The World Has Gone Mad! What Must We Do?
Mandala made in one of my hotel parking lots.
Over the past few weeks, I have traveled about two thousand miles to participate in art festivals and facilitate workshops in a couple different states. Unfortunately, after the first event, my car radio began to malfunction due to the extreme heat it endured sitting in an open field during the first three-day festival. From that point onward, the radio reacted to every tiny bump or change in the pavement. For about the first fifteen hundred miles, it would randomly change stations about every twelve to thirty seconds. (Yes, I timed it.) Part of me liked the juxtaposition of so many different music genres and news perspectives. After awhile, however, it got a little maddening. In reality, it was mirroring how I see the world right now. It feels as though it has gone mad!
It has also been a couple of very active news weeks. I won't list everything. We all know it. We all feel it. Actually, its been like that for a few years now. I think most of us are weary, and perhaps collectively less hopeful. Yet, during my hours of driving, I listened to the news, off an on, as much as I can emotionally handle - often in little bits - kind of like the radio.
On my next to the last day of driving, somewhere in the mountains, my radio began to remember how to remain on one station for longer periods of time. I had been listening to about an hour, or two or three, of political discussion and it was getting too hard to listen to emotionally. I leaned over to turn off the radio, but before I could reach the button, it once again jumped to another frequency. This time, it was a classical station and the orchestra was starting one of the longest fermatas that I had ever heard with a note held so incredibly long! That one note held so much emotion - beauty and pain at the same time. Without words, it captured and held my emotions perfectly!
I know I am not alone having a hard time in this polarized world with unrelenting politics, wars, and forever wars, and climate instability.

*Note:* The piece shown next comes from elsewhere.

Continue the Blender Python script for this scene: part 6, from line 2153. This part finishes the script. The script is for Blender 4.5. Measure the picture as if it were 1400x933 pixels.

Most of us are getting weary or numb. So what must we do in these angry, uncertain, and sometimes terrifying times? I believe that we must, in our own individual ways, continue to pay attention. Be engaged. Be angry. Mourn. Be active. But that is not all!
Being truly engaged with the world's unrelenting stressful events, for most, is unsustainable! So, what else? I believe we must go to the mountains, nature, water - for that is where we remember we are all connected and all the same, and all equally necessary for a complete whole. We must be creators or viewers of the arts - for that is where we learn to express our emotions and hear, often without words, what others are saying. And we must remember or return to our faith or spirituality - for that is where we can seek and find openness, compassion, and humility.
On that next to the last day of driving, I was anxious to get home, but not to be in my apartment again. It has become dangerous and unpredictable. But I was ready to stop driving. It feels like the world does now. Home does not feel quite right. Running doesn't feel right either. Perhaps that is why even though I was anxious to complete the long two-day long drive home, I made several nature mandalas in the landscape along the way, like the one above in a hotel parking lot.
In the middle of our weariness, we must choose to pause to seek beauty in nature, art, and spirituality because that is what grounds us, transforms us, and connects us all.